D’après une statistique du docteur Mével, L’augmentation des cabarets, de 1889 à 1899, aurait été de 43 à Douarnenez, de 35 à Concarneau, de 16 à Audierne. Douarnenez, Concarneau et Audierne sont les trois principaux ports sardiniers bretons. En dix ans aussi, la consommation de l’alcool pur aurait augmenté de près d’un quart dans les deux premiers de ces ports et ne serait restée à peu près stationnaire qu’à Audierne, où il lui était difficile d’augmenter, ayant atteint, dès 1892, 19 lit. 45 par habitant. Je renvoie à l’émouvante thèse du docteur Mével[1] le lecteur que ne laissent point indifférent les progrès de l’alcoolisme chez les pêcheurs sardiniers : il y verra que le fléau n’arrête point ses ravages aux pêcheurs et qu’il a sa répercussion douloureuse sur la race, sur ces tristes « enfants du samedi, » comme on les appelle, voués à la scrofule, au rachitisme et à toutes les dégénérescences. Diminution dans la natalité, augmentation dans la mortalité des enfants de 0 à un an, augmentation parallèle du chiffre des réformés, au point que la moyenne des dix dernières années est deux fois plus forte que celle des dix années précédentes, voilà les effets de cette triste incurie de l’État à l’égard de nos populations maritimes et en particulier de cette funeste loi sur la liberté du commerce des liquides qui a été le signal de notre décadence physiologique.

Et, il faut bien le reconnaître, dans cette décadence, les usiniers et les mareyeurs, en ce qui regarde au moins les pêcheurs de la côte bretonne, pouvaient revendiquer jusqu’ici une assez large part de responsabilité.

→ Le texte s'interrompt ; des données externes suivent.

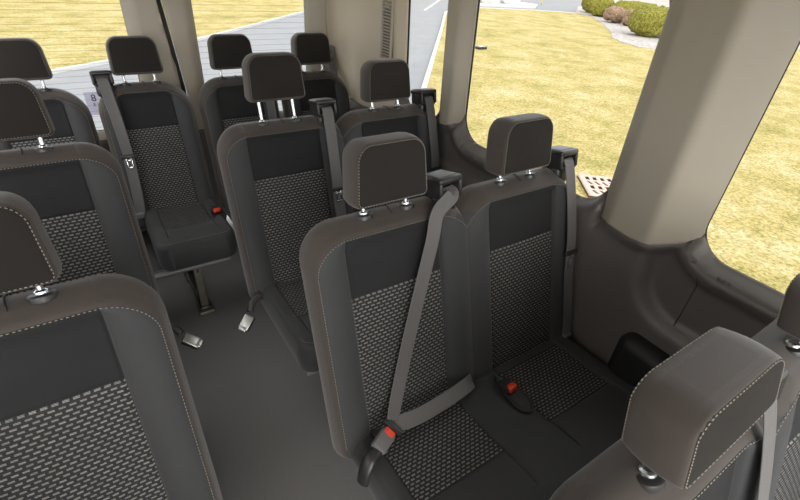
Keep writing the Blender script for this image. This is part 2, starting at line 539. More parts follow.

Leur rôle n’était pas moins démoralisateur que celui des aubergistes, et il n’avait pas, comme lui, l’excuse de l’ignorance. Usiniers et mareyeurs avaient pris la funeste habitude, « connaissant la propension du marin sardinier pour l’alcool, de se faire concurrence, non à coups de pièces d’argent, mais à coups de chopines et de bouteilles d’eau-de-vie. » Par exemple, un bateau sardinier était-il en vue ? Du plus loin que leur voix portait les usiniers ou leurs « commises » lui jetaient un prix : « 5 francs, disait l’un. — Et une chopine ! criait un second. — 5 fr. 25 ! criait un troisième — 5 francs et deux chopines ! » reprenait le premier. Ils ne criaient même pas

  1. Cf. L’Alcoolisme chez le pêcheur breton.